Transcribe Bentham, the first crowdsourced transcription project, launched this week. From the project blog:
The Transcribe Bentham crowdsourcing initiative officially launched today. Our Transcription Desk is now open to the public and we encourage everyone to have a go at transcribing Jeremy Bentham’s papers! We welcome all contributions and all thoughts on anything relating to Bentham and the project in general. You are warmly encouraged to explore the site, create a profile and post comments on our discussion board. Tell us about your favourite Bentham quote or invented word! Gain points for your contributions to move up our progress ladder and become a transcribing prodigy! Track the progress of transcription by viewing the Benthamometer.
There are tips for paleography and a list of top contributors.
I cannot wait to see this project unfold! I am wondering how well the progress ladder will incentivize participation, and I’m curious about the evolution of transcription and encoding policies as a result of complexities in the manuscripts.

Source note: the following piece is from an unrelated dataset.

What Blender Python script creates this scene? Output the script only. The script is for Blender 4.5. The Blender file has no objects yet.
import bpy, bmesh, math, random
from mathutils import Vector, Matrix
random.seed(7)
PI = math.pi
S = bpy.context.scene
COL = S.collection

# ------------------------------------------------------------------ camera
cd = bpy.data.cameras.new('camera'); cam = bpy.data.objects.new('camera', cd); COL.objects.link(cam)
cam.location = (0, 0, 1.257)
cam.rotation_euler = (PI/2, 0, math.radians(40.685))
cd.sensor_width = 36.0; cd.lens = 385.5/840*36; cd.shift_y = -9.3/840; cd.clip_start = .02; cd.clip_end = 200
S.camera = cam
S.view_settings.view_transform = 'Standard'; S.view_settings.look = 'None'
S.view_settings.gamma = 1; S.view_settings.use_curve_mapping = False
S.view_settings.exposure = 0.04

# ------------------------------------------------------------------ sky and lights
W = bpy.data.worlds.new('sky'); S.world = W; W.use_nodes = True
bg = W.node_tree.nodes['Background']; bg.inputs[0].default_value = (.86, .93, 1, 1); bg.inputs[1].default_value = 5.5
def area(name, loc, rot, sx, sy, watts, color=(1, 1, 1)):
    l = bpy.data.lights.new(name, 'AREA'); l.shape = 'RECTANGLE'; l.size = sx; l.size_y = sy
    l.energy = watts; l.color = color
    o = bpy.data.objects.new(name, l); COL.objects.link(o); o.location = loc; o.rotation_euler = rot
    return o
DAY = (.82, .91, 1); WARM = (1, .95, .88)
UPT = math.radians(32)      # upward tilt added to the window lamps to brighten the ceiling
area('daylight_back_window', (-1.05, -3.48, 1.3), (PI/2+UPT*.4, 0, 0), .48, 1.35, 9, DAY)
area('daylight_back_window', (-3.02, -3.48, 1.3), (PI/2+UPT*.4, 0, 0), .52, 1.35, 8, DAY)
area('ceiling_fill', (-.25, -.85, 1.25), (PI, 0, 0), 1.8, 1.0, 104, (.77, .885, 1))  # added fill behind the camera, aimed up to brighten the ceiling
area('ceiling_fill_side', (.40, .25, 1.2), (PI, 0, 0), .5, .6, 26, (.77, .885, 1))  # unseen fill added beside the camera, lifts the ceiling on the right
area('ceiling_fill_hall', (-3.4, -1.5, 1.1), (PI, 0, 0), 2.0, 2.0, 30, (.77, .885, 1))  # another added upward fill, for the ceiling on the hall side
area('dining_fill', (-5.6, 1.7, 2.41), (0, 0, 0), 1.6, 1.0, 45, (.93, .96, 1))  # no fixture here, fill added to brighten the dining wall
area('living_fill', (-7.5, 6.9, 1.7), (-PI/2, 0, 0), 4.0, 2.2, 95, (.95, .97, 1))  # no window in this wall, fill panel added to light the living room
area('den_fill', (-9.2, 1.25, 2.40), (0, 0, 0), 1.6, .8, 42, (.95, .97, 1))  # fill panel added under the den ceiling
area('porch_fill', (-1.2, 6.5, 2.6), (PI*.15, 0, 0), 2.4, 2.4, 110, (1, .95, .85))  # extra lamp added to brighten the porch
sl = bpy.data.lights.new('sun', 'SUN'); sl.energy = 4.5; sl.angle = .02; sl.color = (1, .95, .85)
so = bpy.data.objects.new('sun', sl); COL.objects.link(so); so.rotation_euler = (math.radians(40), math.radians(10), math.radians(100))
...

As a project assistant for the Blake Archive, I’ve seen how problems and questions about transcribing push the development of editorial decisions and the policies governing transcription, encoding, and the transcription display. We’ve had many disagreements and discussions about punctuation marks, spellings, whether a stray mark was a comma, whether an inkblot was a deletion, how to display the pages of a letter (should the address first or last?), and how to best represent revisions in the display. We’ve also had to modify our tag set, such as which elements to use, or how to define particular attributes, as we encounter problems and make these editorial decisions.

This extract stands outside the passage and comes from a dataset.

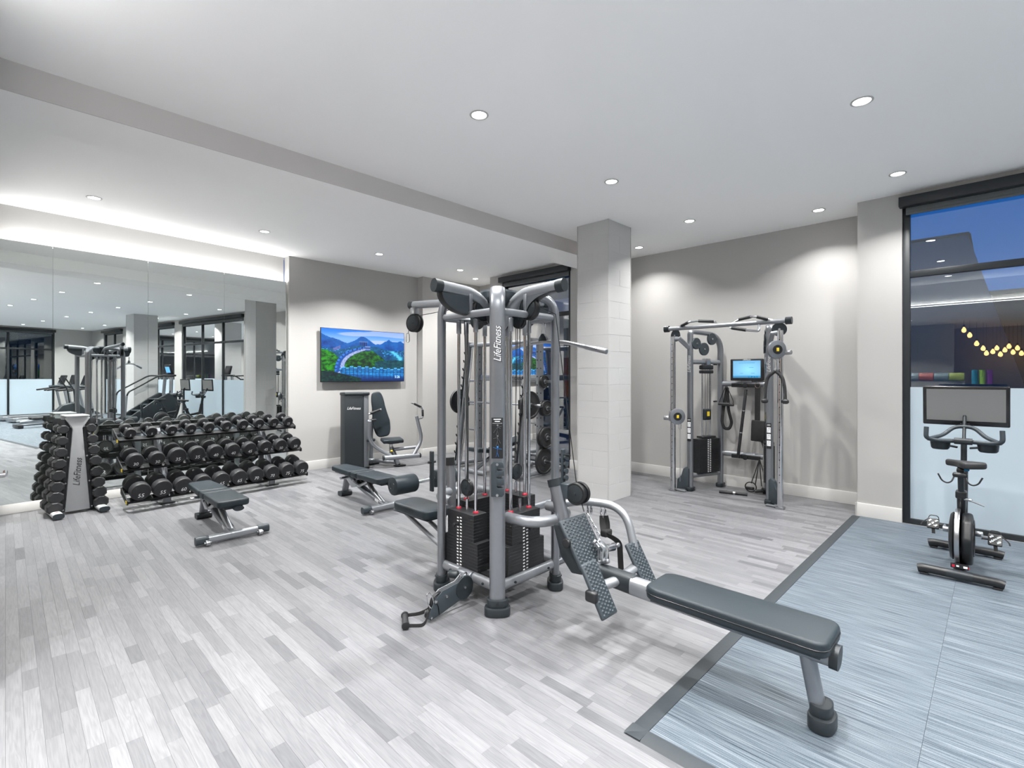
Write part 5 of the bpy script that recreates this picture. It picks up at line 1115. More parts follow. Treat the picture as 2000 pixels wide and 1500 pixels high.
# ------------------------------------------------------------------ smith machine behind the multi gym
sm_c = V((5.72, 5.67, 0)); SA = R(-90)
smr = root('smith_machine', sm_c, 'silver smith machine with black plates between the multi gym and the far window', 'gym machine', rz=SA)
XS = XF[smr.name]
def SL(mb, name, m, par=smr, **k): mb.bm.transform(XS); return mb.obj(name, m, par, **k)
BY = -0.37                               # bar, in front of the slanted uprights; local -y faces the room
for s in (-1, 1):
    SL(MB().tube([(s * 0.69, -0.50, 0.06), (s * 0.69, -0.24, 2.06)], 0.034, 0.050, fil=0, n=16, side=(1, 0, 0), square=3), 'slanted_upright', M_silver)
    tk = MB()
    tk.box((s * 0.69, -0.425, 1.06), (0.012, 0.035, 1.90), rot=(R(-7.4), 0, 0), bev=0.003)
    for i in range(13):
        z = 0.24 + i * 0.135; yk = -0.50 + 0.13 * (z - 0.06) - 0.062
        tk.tube([(s * 0.69, yk + 0.03, z), (s * 0.69, yk - 0.022, z + 0.010), (s * 0.69, yk - 0.034, z + 0.045)], 0.011, fil=0.012, n=8)
    SL(tk, 'rack_hooks', M_dark)
    SL(MB().cyl((s * 0.615, BY - 0.13, 0.10), (s * 0.615, BY + 0.13, 2.04), 0.015, n=14), 'guide_rod', M_chrome)
    SL(MB().tube([(s * 0.74, -0.60, 0.055), (s * 0.74, 0.50, 0.055)], 0.036, 0.034, fil=0, n=14, square=3), 'floor_rail', M_silver2)
    for yy in (-0.60, 0.50): SL(MB().tube([(s * 0.74, yy - 0.015, 0.055), (s * 0.74, yy + 0.015, 0.055)], 0.040, 0.037, fil=0, n=14, square=3), 'rail_cap', M_dark)
    SL(MB().tube([(s * 0.69, -0.03, 0.06), (s * 0.69, -0.03, 2.06)], 0.040, 0.060, fil=0, n=16, side=(1, 0, 0), square=3.2), 'rear_upright', M_silver2)
    SL(MB().tube([(s * 0.69, -0.26, 2.04), (s * 0.69, 0.0, 2.04)], 0.034, 0.034, fil=0, n=12, square=3), 'top_link', M_silver2)
    ho = MB()
    for i in range(11):
        for e in (-0.041, 0.041): ho.cyl((s * 0.69 + e - math.copysign(0.001, e), -0.055, 0.62 + i * 0.125), (s * 0.69 + e, -0.055, 0.62 + i * 0.125), 0.011, n=10)
        ho.cyl((s * 0.69, -0.0895, 0.62 + i * 0.125), (s * 0.69, -0.091, 0.62 + i * 0.125), 0.011, n=10)
    SL(ho, 'adjust_holes', M_black)
    for z in (1.42, 1.02, 0.58, 0.22): SL(MB().cyl((s * 0.72, -0.03, z), (s * 0.93, -0.03, z), 0.022, n=12), 'storage_peg', M_steel)
SL(MB().tube([(-0.68, -0.25, 2.02), (0.68, -0.25, 2.02)], 0.026, 0.032, fil=0, n=12), 'cross_tube', M_silver2)
SL(MB().tube([(-0.68, -0.03, 2.03), (0.68, -0.03, 2.03)], 0.026, 0.032, fil=0, n=12), 'cross_tube', M_silver2)
cb = SL(MB().box((0, -0.05, 1.475), (1.34, 0.03, 0.10), bev=0.01), 'logo_crossbar', M_silver2)
MB().text('LifeFitness', 0.10, XS @ Matrix(((1, 0, 0, 0.18), (0, 0, -1, -0.0665), (0, 1, 0, 1.475), (0, 0, 0, 1))), 0.0006, 0.35, 0.85).obj('lettering', M_black, cb)
SL(MB().tube([(-0.72, 0.45, 0.055), (0.72, 0.45, 0.055)], 0.03, 0.03, fil=0, n=12), 'floor_cross_tube', M_silver2)
br = SL(MB().cyl((-1.02, BY, 1.08), (1.02, BY, 1.08), 0.0145, n=14), 'lifting_bar', M_silver)
for s in (-1, 1): SL(MB().cyl((s * 0.76, BY, 1.08), (s * 1.02, BY, 1.08), 0.024, n=14), 'bar_sleeve', M_steel, br); SL(MB().box((s * 0.615, BY, 1.08), (0.06, 0.07, 0.14), bev=0.01), 'carriage', M_black, br)
def plate(c, r, w, label, grp='weight plates on the smith machine'):
    Mw = XS @ Matrix.Translation(c); d = root('weight_plate', Mw.translation, label, 'weight plate', rz=SA, group=grp)
    MB().lathe([(0.024, -w), (r * 0.35, -w), (r * 0.42, -w * 0.45), (r * 0.80, -w * 0.45), (r * 0.86, -w), (r * 0.97, -w), (r, -w * 0.6), (r, w * 0.6), (r * 0.97, w), (r * 0.86, w), (r * 0.80, w * 0.45), (r * 0.42, w * 0.45), (r * 0.35, w), (0.024, w), (0.024, -w)], Mw @ Matrix.Rotation(R(90), 4, 'Y'), 32).obj('disc', M_rubber, d)
    MB().lathe([(0.0225, -w * 1.02), (0.034, -w * 1.02), (0.034, w * 1.02), (0.0225, w * 1.02), (0.0225, -w * 1.02)], Mw @ Matrix.Rotation(R(90), 4, 'Y'), 20).obj('hub_ring', M_steel, d)
plate((-0.80, -0.37, 1.08), 0.205, 0.020, 'black weight plate on the left end of the smith machine bar'); plate((0.80, -0.37, 1.08), 0.205, 0.020, 'black weight plate on the right end of the smith machine bar')
for s, sd_ in ((1, 'right'),):
    for (z, rr_, n_) in ((1.42, 0.095, 1), (1.02, 0.12, 2), (0.58, 0.16, 2), (0.22, 0.20, 1)):
        for i in range(n_): plate((s * (0.78 + i * 0.048), -0.03, z), rr_, 0.020, 'black weight plate, %s peg from the top, %s side of the smith machine, %s' % ({1.42: 'first', 1.02: 'second', 0.58: 'third', 0.22: 'fourth'}[z], sd_, 'inner one' if i == 0 else 'outer one'))
ib = root('incline_bench', (5.62, 5.72, 0), 'black bench standing inside the smith machine', 'bench', rz=SA + R(90))
XI = XF[ib.name]
def IL(mb, name, m): mb.bm.transform(XI); return mb.obj(name, m, ib)
IL(MB().box((-0.42, 0, 0.35), (0.42, 0.27, 0.06), bev=0.016, seg=3, rot=(0, R(8), 0)), 'seat_pad', M_pad); IL(MB().box((0.12, 0, 0.40), (0.66, 0.25, 0.06), bev=0.016, seg=3, rot=(0, R(-12), 0)), 'back_pad', M_pad)
IL(MB().tube([(-0.6, 0, 0.06), (-0.2, 0, 0.26), (0.42, 0, 0.30), (0.5, 0, 0.05)], 0.032, 0.026, fil=0.1, n=12), 'frame', M_silver); IL(MB().tube([(-0.6, -0.25, 0.045), (-0.6, 0.25, 0.045)], 0.03, fil=0, n=14), 'front_foot', M_silver2); IL(MB().tube([(0.5, -0.2, 0.04), (0.5, 0.2, 0.04)], 0.03, fil=0, n=14), 'rear_foot', M_silver2)
IL(MB().tube([(-0.2, 0, 0.24), (0.05, 0, 0.34)], 0.02, fil=0, n=10), 'support_strut', M_chrome)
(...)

The project utilizes aspects of social networking (such as user profiles and friends), and I am curious about the community which might develop around such a project. Though transcribing is often solitary work, WBA assistants do work closely on specific problems or projects, attend weekly meetings, and post questions to the listserv. In essence, the WBA has depended upon email and staff meetings to facilitate long-distance editing, but it seems that a discussion board (which is already active at Transcribe Bentham) might work just as well.
As an experiment in how digital scholarly editions/archives/documentary editing projects might integrate crowdsourcing, it’s an interesting vision of what participatory scholarship might look like.